OBJECTIVE. Extract each line bearing the word "scene".
==== AVAILABLE DATA
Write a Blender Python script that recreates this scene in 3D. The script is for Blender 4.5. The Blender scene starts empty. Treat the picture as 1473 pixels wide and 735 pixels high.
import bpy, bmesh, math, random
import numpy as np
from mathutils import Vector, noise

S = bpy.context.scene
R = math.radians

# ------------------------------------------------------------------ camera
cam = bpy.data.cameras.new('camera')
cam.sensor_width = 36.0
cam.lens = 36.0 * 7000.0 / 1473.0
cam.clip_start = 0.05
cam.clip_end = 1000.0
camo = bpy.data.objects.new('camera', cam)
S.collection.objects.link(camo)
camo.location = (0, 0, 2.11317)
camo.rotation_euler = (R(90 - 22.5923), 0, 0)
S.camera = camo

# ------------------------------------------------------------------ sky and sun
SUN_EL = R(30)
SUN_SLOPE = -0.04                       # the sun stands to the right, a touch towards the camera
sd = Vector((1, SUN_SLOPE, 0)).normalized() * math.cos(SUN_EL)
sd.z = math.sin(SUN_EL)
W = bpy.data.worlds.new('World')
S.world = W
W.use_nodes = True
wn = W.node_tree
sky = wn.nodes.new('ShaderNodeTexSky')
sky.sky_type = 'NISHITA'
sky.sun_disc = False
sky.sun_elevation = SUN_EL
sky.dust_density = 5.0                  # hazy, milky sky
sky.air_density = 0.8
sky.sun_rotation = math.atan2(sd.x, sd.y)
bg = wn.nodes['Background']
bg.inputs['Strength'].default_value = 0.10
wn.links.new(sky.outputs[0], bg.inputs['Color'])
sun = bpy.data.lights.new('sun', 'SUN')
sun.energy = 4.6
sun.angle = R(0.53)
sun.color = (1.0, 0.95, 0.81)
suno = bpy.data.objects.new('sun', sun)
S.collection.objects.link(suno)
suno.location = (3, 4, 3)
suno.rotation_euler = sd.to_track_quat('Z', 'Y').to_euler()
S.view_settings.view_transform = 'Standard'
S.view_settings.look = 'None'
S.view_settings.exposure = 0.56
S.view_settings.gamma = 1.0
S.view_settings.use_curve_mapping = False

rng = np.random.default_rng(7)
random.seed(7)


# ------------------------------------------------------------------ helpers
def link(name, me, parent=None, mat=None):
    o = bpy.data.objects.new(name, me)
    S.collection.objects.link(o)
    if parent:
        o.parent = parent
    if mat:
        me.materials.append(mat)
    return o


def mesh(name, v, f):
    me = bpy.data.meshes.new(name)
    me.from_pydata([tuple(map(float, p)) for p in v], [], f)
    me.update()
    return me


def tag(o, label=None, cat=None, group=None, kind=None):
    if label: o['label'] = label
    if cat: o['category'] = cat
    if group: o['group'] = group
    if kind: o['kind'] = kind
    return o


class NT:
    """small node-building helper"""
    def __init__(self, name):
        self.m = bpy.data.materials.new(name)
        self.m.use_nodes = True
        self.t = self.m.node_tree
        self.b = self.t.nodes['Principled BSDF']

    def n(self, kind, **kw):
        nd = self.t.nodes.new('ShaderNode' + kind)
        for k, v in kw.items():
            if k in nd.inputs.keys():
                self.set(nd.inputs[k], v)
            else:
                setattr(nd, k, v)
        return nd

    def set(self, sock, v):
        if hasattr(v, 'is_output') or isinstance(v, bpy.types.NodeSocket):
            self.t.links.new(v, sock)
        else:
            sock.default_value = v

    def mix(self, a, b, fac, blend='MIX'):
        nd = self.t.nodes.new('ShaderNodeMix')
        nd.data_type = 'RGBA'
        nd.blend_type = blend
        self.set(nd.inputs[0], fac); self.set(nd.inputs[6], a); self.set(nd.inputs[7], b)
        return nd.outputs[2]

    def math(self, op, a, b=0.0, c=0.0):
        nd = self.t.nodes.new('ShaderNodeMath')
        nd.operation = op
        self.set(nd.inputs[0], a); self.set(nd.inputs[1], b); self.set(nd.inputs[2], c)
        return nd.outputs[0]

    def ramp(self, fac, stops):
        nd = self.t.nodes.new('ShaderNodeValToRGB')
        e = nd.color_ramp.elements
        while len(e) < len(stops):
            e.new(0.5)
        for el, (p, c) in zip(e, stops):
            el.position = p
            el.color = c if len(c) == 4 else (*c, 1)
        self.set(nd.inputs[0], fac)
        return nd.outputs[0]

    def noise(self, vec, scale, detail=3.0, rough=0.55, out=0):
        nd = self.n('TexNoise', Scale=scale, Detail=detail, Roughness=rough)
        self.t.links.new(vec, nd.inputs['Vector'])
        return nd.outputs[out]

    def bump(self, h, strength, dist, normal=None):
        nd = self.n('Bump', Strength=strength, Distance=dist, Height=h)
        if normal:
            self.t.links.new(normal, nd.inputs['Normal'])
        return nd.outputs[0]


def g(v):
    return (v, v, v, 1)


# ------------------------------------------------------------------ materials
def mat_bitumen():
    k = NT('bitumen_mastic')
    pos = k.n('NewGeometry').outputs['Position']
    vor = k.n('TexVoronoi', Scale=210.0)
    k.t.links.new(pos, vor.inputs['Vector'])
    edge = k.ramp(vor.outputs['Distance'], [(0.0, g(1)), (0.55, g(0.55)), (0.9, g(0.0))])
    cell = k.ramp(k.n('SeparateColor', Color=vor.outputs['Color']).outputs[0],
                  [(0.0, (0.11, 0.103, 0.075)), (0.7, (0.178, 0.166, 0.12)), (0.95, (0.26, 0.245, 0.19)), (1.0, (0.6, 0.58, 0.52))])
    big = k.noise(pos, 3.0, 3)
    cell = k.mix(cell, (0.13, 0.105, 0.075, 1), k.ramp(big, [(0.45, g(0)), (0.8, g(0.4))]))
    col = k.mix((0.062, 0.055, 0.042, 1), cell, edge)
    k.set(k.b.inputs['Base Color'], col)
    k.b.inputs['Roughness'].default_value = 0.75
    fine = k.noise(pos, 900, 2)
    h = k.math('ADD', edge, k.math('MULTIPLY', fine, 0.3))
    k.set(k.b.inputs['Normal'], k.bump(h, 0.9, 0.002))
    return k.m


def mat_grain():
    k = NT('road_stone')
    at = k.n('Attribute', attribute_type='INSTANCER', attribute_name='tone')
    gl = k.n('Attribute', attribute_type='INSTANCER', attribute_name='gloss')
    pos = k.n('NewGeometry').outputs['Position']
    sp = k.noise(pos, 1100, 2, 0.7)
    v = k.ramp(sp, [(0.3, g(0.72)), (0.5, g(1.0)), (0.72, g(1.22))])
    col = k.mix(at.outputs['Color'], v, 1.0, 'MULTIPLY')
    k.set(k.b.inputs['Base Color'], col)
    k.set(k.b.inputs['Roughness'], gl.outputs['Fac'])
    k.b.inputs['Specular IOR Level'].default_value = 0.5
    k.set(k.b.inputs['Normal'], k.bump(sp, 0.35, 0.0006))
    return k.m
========
TASK RESPONSE.
Write a Blender Python script that recreates this scene in 3D. The script is for Blender 4.5. The Blender scene starts empty. Treat the picture as 1473 pixels wide and 735 pixels high.
S = bpy.context.scene